The name of our law firm was chosen in homage to Lysias, a contemporary of the Greek philosopher, Socrates. Lysias (440/380 AD) was one of the ten greatest orators in Attica, Greece, author of some 300 speeches of which only 35 have been found. He was born in Athens, but his father Cephalus was a native of Syracuse, in Sicily. He was a founding father of what would become the legal profession, even though he pleaded only once, against Erastothenes, one of the Thirty Tyrants that Sparta forced upon Athens after her surrender in 404 AD at the end of the Peloponnese war. Erasthothenes murdered Lysias’ brother, Polemarchus, because he was a Metic – in Greek, metoikos means “who has changed house” – in other words, a resident alien. From there stems the French word “métèque” – a racist insult aimed at foreigners, based on the colour of their skin.

During the reign of terror that Metics had to endure under the yoke of the Thirty Tyrants, Lysias put his wealth and his great knowledge at the service of the democrats and of the citizens of Thebes who liberated Athens. The great French historian Jules Isaac, in his book “Les oligarches” (The Oligarchs) written in 1944 while he was in hiding to escape anti-Jewish repression, described the regime of the Thirty Tyrants as an early twin version of the French government set up in Vichy in 1940.

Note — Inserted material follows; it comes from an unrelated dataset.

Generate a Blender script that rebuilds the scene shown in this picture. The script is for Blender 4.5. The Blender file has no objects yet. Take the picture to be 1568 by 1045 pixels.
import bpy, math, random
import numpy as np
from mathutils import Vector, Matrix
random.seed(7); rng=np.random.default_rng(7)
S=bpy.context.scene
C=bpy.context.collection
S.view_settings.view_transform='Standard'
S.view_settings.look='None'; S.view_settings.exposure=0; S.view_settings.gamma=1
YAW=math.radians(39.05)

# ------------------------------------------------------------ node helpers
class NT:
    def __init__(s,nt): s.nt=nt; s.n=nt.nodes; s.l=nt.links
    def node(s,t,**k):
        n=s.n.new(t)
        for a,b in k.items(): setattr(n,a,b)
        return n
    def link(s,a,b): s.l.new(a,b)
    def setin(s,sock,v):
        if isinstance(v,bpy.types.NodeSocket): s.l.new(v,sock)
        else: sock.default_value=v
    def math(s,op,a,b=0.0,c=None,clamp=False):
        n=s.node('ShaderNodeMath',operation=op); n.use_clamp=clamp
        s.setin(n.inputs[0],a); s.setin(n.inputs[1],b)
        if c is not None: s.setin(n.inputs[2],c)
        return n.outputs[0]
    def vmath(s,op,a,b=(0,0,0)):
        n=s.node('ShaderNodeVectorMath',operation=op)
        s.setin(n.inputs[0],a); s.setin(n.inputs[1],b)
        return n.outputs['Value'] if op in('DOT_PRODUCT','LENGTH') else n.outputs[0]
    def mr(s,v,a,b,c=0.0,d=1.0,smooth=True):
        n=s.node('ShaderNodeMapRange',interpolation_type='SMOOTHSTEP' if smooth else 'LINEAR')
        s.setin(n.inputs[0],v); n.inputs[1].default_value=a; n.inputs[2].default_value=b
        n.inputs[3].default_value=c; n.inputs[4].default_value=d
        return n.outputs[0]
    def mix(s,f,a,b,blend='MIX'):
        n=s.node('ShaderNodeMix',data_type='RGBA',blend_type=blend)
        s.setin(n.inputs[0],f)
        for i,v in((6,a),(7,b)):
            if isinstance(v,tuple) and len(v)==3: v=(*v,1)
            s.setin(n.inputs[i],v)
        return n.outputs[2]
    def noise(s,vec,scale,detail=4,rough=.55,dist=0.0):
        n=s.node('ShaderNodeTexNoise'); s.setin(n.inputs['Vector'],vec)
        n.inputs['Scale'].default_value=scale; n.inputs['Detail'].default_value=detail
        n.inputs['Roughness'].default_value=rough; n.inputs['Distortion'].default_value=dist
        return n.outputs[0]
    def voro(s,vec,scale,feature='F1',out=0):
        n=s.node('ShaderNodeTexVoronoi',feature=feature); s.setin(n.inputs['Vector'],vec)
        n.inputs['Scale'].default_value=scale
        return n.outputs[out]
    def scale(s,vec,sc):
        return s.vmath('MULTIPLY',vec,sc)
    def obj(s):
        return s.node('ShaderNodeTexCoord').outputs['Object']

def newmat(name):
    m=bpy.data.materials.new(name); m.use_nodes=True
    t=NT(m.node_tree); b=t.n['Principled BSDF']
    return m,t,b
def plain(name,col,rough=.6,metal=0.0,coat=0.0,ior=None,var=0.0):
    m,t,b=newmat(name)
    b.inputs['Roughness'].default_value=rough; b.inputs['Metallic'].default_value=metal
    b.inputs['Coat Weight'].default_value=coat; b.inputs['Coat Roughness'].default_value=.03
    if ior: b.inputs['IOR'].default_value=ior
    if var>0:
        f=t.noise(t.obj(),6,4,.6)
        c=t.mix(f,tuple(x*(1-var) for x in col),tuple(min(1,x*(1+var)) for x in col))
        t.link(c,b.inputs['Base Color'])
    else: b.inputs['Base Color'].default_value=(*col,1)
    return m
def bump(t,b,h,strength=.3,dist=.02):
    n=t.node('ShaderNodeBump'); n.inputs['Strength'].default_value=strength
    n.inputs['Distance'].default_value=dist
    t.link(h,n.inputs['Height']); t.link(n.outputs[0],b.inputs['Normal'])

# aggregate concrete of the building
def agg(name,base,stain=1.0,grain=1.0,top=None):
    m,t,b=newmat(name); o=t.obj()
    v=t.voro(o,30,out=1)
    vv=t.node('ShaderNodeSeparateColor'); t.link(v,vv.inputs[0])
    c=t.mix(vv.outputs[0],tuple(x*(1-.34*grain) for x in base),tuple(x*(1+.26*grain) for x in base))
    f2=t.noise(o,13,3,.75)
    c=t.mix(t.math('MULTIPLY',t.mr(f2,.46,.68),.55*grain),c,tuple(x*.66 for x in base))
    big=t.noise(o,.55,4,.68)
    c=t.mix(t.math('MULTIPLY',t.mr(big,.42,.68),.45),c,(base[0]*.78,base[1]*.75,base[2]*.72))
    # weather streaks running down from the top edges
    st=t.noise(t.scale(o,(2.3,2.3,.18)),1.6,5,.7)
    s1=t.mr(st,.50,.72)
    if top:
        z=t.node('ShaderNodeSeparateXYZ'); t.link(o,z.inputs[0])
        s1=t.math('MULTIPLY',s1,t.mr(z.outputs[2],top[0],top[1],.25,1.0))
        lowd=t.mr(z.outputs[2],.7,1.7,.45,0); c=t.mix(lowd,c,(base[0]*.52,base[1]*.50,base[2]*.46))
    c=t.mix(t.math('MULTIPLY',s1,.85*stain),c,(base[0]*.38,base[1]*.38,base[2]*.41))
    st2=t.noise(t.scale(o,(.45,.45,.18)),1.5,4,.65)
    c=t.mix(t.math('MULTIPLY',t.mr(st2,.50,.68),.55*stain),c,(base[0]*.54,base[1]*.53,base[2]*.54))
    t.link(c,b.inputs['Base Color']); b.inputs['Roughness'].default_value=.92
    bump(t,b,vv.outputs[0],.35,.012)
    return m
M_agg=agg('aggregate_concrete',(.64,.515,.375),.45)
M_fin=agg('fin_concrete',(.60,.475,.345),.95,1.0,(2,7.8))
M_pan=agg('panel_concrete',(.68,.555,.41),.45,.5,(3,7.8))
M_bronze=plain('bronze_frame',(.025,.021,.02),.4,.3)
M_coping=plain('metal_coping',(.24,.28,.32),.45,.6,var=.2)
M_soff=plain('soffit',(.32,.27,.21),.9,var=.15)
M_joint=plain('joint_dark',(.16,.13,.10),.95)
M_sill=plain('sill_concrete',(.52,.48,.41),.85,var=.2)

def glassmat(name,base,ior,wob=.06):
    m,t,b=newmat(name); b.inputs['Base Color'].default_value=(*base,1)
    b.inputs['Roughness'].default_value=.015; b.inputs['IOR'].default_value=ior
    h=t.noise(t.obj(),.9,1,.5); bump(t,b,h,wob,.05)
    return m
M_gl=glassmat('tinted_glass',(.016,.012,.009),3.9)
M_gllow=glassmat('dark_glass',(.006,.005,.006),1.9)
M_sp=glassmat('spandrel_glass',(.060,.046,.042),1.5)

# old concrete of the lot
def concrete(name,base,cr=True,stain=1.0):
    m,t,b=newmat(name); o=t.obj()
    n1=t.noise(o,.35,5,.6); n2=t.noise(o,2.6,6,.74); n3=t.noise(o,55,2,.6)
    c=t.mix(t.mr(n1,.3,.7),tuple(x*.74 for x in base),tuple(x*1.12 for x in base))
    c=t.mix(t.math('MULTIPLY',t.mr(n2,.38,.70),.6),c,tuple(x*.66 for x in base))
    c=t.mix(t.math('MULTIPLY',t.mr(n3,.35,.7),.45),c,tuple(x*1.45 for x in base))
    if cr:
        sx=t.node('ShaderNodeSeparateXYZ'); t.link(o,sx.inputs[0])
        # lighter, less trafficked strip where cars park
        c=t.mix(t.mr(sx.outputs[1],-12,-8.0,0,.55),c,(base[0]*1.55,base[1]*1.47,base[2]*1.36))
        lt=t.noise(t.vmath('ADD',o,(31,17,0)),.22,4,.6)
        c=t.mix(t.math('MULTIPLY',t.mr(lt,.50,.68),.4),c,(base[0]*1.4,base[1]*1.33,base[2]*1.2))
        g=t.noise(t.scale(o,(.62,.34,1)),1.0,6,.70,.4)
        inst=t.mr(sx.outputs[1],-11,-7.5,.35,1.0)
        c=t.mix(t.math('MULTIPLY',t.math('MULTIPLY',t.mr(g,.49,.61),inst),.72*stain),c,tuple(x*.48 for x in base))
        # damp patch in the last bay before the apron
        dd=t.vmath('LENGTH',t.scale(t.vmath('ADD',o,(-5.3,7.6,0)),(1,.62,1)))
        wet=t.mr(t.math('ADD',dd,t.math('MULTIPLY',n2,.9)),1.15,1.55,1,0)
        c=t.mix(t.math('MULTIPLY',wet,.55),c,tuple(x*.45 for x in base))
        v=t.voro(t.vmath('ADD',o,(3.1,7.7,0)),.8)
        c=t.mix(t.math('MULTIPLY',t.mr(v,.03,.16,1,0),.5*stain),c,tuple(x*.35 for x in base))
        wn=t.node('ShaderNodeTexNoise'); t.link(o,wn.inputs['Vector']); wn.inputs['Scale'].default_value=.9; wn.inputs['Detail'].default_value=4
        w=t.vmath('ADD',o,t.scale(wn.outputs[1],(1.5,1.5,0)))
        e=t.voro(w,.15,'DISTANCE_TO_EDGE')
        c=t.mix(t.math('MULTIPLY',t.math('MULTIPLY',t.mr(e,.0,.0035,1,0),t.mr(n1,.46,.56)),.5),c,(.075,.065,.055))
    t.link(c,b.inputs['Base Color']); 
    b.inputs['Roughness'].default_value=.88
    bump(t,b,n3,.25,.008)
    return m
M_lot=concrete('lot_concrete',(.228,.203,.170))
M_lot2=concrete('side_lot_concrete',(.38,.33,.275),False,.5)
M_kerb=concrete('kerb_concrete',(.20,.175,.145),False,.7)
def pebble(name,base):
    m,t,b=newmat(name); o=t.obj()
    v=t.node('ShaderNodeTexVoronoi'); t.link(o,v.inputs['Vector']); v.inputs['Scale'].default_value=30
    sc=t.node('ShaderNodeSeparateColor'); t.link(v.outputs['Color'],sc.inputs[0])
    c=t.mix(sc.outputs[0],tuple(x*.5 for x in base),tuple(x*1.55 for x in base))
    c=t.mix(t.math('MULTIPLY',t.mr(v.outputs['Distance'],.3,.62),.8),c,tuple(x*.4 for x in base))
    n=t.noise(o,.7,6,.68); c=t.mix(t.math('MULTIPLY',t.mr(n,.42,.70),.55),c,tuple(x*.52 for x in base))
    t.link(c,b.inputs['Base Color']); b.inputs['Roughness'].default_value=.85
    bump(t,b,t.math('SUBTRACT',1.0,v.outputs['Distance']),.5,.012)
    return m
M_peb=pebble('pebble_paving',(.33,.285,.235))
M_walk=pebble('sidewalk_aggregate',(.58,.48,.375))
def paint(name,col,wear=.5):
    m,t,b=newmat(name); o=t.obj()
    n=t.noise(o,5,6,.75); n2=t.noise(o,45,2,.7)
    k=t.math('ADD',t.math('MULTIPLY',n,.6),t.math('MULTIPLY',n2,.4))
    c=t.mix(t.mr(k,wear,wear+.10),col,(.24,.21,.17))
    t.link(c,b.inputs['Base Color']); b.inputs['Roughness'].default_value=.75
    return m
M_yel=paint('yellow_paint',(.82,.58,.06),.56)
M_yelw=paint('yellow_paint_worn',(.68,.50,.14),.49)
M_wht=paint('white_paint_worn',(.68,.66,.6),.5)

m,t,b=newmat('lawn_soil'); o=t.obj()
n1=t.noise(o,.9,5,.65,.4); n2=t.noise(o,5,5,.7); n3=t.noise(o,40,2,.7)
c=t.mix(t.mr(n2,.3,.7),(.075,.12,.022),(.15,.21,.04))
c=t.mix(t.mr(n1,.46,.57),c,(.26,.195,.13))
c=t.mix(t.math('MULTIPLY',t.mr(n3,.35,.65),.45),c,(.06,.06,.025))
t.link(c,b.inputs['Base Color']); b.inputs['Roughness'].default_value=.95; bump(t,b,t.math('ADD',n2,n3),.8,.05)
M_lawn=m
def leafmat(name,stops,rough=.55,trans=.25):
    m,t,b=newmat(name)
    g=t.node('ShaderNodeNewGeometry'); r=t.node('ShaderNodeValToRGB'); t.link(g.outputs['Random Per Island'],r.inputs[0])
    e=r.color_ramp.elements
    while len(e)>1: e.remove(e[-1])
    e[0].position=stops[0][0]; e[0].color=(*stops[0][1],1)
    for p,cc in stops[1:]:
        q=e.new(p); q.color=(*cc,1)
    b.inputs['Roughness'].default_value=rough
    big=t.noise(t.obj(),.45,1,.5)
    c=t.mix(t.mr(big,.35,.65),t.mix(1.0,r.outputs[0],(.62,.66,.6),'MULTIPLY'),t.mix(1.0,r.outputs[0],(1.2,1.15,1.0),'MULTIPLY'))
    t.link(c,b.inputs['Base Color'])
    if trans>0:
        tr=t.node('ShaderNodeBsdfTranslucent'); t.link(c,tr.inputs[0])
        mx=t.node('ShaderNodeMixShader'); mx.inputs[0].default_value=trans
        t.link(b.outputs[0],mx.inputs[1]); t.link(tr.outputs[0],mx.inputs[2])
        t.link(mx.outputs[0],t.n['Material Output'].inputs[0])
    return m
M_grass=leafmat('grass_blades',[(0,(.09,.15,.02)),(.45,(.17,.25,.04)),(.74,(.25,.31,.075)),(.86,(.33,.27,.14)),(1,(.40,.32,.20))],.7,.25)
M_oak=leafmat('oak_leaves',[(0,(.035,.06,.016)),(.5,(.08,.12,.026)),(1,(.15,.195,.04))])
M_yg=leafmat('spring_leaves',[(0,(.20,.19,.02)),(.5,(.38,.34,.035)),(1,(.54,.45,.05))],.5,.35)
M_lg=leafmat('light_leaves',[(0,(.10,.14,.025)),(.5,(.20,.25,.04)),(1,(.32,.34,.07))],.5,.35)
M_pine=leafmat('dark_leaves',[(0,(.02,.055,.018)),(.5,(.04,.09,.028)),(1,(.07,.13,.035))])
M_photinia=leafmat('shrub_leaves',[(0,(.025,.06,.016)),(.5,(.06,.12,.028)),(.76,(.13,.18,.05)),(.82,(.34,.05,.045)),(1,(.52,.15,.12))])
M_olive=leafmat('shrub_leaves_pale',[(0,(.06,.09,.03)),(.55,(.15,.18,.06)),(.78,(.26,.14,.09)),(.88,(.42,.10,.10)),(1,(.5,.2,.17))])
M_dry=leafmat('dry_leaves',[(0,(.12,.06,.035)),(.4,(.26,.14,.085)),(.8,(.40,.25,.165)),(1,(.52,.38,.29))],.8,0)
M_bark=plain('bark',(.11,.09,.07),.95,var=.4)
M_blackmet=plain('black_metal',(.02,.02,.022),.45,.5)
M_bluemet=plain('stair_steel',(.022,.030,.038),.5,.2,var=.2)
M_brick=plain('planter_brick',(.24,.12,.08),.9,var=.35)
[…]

Lysias faithfully supported Pericles who united the forces of Athens, the democratic city, against the dictatorship, military brutality and inequality of Sparta. Lysias was definitely one of those who, like the soldiers of Athens killed in combat and saluted by Pericles in his famous funeral oration (431 AD) reported by Thucydides, considered “happiness to be the fruit of freedom, and freedom the fruit of courage”.